On Tue 11 Dec 01 09:33, Reckhard, Tobias wrote:
Then, I could access the SuSE default web server page on
192.168.10.40 or
rather 192.168.72.4.
Do you think it could be because I have to different class C ip ranges on my interfaces (i.e. 10.0.0.0/24 and 192.168.1.0/24)? From the tcpdump outputs, it seems like a new packet is being generated on the external interface and then not routed to the DMZ interface.
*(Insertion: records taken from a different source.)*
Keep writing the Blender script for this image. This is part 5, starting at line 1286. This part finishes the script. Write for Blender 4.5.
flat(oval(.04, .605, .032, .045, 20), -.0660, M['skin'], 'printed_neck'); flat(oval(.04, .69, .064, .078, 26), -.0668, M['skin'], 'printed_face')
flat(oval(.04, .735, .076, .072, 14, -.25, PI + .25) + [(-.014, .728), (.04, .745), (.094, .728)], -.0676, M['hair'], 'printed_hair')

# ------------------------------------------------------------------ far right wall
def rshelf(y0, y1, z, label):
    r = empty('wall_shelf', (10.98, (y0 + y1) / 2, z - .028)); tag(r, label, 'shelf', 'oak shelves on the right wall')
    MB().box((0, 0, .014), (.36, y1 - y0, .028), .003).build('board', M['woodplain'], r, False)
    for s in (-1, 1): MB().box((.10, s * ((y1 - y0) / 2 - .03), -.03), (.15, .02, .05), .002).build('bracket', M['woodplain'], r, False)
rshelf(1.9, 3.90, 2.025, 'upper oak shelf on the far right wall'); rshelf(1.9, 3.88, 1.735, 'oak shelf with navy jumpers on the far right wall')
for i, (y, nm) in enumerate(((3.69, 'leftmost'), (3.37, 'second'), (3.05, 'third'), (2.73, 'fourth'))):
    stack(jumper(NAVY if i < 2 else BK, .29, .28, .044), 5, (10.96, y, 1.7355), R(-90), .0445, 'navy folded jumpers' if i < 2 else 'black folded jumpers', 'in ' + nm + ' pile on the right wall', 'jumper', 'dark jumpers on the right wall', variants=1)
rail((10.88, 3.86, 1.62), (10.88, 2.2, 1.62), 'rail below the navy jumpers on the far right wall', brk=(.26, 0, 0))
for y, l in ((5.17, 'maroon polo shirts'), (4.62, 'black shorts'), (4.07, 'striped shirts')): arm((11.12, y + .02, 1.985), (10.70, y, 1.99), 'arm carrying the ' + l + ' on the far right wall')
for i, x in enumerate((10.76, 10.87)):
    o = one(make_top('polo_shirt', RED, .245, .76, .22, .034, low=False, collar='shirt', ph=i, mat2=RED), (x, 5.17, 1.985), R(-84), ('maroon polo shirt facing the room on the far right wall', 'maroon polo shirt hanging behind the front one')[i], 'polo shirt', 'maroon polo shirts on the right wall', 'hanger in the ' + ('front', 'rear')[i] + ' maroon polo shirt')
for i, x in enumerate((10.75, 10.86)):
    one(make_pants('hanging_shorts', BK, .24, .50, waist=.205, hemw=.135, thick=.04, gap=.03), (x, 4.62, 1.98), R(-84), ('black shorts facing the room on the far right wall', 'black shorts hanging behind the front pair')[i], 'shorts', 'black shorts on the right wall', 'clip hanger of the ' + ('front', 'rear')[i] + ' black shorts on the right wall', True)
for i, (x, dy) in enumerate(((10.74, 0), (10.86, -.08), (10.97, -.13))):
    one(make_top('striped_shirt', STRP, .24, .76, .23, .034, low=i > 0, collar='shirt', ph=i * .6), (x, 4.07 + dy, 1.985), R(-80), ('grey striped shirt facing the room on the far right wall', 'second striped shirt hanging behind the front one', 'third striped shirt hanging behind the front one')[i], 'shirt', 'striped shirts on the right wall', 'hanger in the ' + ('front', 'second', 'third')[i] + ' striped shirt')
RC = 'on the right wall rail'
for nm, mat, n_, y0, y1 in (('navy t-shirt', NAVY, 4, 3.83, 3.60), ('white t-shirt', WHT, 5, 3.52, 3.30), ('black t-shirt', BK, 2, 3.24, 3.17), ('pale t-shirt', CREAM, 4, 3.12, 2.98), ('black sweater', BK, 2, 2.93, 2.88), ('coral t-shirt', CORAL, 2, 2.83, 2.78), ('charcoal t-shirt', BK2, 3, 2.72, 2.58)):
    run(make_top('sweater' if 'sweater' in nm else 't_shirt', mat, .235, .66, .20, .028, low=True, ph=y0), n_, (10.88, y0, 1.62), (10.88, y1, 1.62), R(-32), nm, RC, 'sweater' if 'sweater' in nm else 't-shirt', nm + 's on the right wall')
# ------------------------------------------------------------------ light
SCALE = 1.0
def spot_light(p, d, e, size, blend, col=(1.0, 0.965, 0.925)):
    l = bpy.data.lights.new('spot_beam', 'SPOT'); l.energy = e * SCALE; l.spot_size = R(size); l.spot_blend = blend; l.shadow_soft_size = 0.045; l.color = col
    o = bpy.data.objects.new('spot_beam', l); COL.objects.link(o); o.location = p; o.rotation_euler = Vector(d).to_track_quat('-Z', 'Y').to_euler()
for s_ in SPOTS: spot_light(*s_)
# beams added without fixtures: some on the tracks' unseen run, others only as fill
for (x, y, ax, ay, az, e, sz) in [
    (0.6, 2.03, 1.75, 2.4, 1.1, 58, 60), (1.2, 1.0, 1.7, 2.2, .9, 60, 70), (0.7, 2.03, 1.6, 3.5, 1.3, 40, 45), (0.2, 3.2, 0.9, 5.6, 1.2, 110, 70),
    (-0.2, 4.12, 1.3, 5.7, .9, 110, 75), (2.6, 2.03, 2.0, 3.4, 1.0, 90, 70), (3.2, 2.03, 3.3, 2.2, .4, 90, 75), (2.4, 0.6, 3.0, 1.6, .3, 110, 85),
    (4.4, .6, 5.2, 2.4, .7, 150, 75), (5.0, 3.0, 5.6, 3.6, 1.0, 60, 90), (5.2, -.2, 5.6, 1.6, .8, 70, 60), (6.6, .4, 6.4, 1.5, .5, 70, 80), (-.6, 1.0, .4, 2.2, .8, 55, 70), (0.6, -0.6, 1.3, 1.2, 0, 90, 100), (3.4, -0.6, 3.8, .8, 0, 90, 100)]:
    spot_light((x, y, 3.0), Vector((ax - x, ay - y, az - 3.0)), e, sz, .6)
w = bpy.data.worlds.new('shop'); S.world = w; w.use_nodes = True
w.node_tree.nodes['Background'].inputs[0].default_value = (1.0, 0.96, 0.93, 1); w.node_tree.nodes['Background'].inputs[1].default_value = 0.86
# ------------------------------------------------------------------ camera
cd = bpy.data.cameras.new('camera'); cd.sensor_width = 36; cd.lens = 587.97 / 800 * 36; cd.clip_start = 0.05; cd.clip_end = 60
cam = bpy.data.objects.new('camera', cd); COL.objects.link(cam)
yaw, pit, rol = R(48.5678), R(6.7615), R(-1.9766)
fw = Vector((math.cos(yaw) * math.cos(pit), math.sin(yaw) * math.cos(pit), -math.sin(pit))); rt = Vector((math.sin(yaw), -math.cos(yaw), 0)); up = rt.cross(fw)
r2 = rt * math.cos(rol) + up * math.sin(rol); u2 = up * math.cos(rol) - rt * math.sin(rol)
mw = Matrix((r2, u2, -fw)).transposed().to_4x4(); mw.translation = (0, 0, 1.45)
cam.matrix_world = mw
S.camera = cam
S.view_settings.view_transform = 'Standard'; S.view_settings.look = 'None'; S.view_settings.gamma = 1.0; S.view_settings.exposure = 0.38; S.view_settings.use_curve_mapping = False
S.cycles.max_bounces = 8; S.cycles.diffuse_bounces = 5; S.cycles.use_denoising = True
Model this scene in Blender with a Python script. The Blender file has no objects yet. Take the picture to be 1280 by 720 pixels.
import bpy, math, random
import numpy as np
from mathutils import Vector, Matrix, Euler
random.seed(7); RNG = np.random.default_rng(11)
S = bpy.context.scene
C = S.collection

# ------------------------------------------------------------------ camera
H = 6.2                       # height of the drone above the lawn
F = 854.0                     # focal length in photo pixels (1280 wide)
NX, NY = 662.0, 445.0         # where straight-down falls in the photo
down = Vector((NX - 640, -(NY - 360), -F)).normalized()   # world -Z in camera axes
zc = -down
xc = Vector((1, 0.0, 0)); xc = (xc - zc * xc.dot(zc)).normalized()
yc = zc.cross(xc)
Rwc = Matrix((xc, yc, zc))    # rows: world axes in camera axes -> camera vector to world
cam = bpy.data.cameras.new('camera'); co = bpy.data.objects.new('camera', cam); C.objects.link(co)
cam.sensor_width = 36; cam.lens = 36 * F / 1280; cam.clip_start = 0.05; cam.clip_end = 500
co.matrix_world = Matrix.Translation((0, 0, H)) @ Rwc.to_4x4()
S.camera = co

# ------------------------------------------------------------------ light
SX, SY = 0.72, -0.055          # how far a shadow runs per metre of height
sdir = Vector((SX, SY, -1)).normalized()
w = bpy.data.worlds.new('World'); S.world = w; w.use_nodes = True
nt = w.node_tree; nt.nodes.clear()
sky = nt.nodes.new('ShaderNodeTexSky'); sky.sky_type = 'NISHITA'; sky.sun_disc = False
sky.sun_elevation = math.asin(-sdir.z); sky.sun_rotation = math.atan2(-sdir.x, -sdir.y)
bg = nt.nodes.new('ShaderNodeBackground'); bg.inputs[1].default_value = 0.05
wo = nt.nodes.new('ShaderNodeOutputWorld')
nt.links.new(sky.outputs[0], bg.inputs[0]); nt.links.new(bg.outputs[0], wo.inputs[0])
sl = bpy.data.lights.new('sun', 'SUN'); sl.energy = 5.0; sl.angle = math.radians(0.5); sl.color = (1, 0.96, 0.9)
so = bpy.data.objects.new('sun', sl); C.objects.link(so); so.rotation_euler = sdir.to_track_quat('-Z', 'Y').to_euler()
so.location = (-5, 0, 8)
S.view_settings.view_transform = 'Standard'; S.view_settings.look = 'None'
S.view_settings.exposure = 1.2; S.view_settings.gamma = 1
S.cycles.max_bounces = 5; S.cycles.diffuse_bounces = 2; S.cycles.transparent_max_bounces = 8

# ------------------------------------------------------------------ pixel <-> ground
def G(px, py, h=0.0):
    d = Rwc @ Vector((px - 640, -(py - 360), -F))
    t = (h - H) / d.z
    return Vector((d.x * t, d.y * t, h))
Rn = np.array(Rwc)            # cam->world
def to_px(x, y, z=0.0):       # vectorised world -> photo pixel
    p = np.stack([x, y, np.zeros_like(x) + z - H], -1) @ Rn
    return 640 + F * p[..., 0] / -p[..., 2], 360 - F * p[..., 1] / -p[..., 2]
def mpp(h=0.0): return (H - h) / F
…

No, I don't think so. I'd modified the IP addresses I actually used, for the sake of keeping the addresses we use internally concealed, for rather weak a reason. Actually and factually, I was redirecting from 10.208.1.40/24 to 192.168.72/24. One difference between my setup and yours is that you've got a 28-bit subnet mask on the outside and a /24 one on the DMZ, while I had /24 on both. But that really shouldn't make a difference.
I suggest you try an 'as clean as possible' approach. Delete all iptables chains, shut down the NICs and delete the routing table. Then set up *only* the DNAT by hand and see if it works. I can imagine that you probably don't want to do for access from the external interface, so I suggest you try it on the inside one instead. Set up DNAT to the web server on an 10.0.0/24 address that's unused, so you can assign it as an alias to the inside Ethernet interface of the firewall. DNAT everything going to port 80 on that address to the web server in the DMZ. See if that works. Remember to *insert* the appropriate rule, so the packets don't get killed by a rule that's already in place.
That gives me an idea. Are you sure the DNAT packets from external to DMZ aren't killed by other rules while making the trip across the Linux box?
No, and from my findings from tcpdump I suspect that is what may be happening. I'll give your suggestion a bash and see what happens.